I played basketball with Willie in elementary school and the first year of Middle. By played I mean mostly I grabbed rebounds, passed it off to him, and stayed out of the way. By 7th grade the market for 5’ 10” power forwards with little outside game had dried up. So instead of watching Willie from the floor, I did my spectating from the stands. This continued into high school where he was the star. His game was complete. He handled the ball, passed, rebounded - he’d taken over my job - and scored. At barely 6 feet, Willie dunked. I don’t mean breakaway-all-by-yourself dunks. I mean coming down the lane in traffic dunks, Alan Iverson stuff. Needless to say, Willie was at the top of the high school food chain. He was royalty and I was a serf.

Willie also worked at the local McDonald’s. His leadership abilities were just as apparent behind the grill as they were on the court. Set at a certain angle on top of this afro, he made those little box uniform hats look like designer material. Willie had presence, dribbling or otherwise and he also had memory. When I’d occasionally come in he’d always say hello, whether directly at the counter or holler from out back. Sometimes he’d do me the extreme kindness of stretching truth to the limit and telling a coworker that we used to play together. When he could, he commented that he hoped I was hungry and I’d find an extra burger or fries in my bag.

I went to school all the way up, from kindergarten to senior year, with Crystal. We were classmates, never more - acquaintances. When I picture her now I still see her performance at a middle school talent show. She and a couple of other girls did a dance routine to, I think, a Billy Preston song and THEY BROUGHT THE HOUSE DOWN. We were out of our seats cheering. Most of us, especially the white kids had NEVER, I mean NEVER, seen anything like it. The teachers even left us unleashed for a while because 1. they were just as impressed and 2. they realized they probably couldn’t have quieted us down after what we’d just experienced. Beyond that Crystal was a leader, formally in student council and, informally, in the halls. When Crystal talked, people listened.

She and I ended up going to the same large university, 10,000 students plus. A few times a year our paths would cross walking across campus. It would have been easy to keep moving with the crowd - as I said, we were never close - however she didn’t. At least I never saw it. We’d stop, exchange hellos, talk about our town and former classmates. It was never more than a minute or two, but I always felt good afterwards and I think she did too.

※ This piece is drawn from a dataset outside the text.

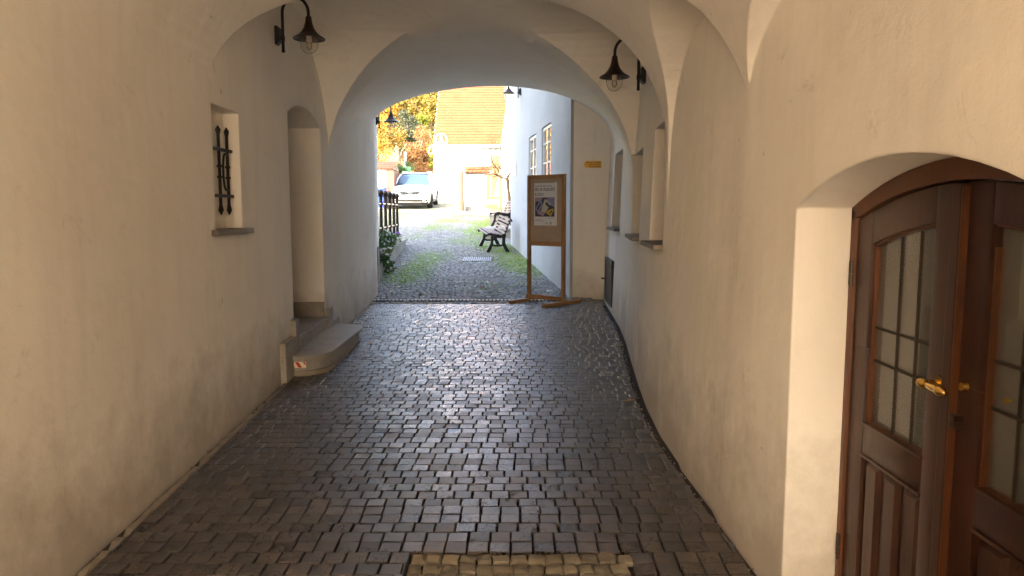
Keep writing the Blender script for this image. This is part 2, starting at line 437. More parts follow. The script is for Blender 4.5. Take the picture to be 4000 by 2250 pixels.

It was my second try at college and I was in my mid-twenties. My girlfriend at the time considered herself the “artiste” and the “auteur”. We were an interesting couple. Me, the redneck, and, her, a personification of the counterculture. She was opening an exhibit at some off campus gallery and she strongly suggested that I accompany her. Way out of my comfort zone, it was my inclination to run screaming in the opposite direction, but, as I said, it was strongly suggested that I attend. So I walked in the door of the place hating life until I saw Linda. Linda was the Angela Davis of my high, and I guess middle, school. She was beautiful, stylish, whip-smart and radical. Linda, I knew well. Any class we had in common, and there were many, turned into a verbal steel cage death match between the two of us. Debate as blood sport. I was not sure how this meeting would go, but it didn’t take long to find out, “Dougie, what are you doing here?,” she squealed and then wheeled around and hugged me. Those of you who know me know I’m not a hugger. This one felt right though. After I explained my unlikely appearance at this venue and she explained her completely predictable appearance, it was Old Home Days. We revisited our memorable battles and laughed and laughed and laughed. This went on for probably an hour. I know it was long enough and loud enough that we were both getting the stink-eye from our respective escorts.

During the long, cold drive back I had plenty of time to explain to my artsy friend that what she had seen was not romance, but, rather, history.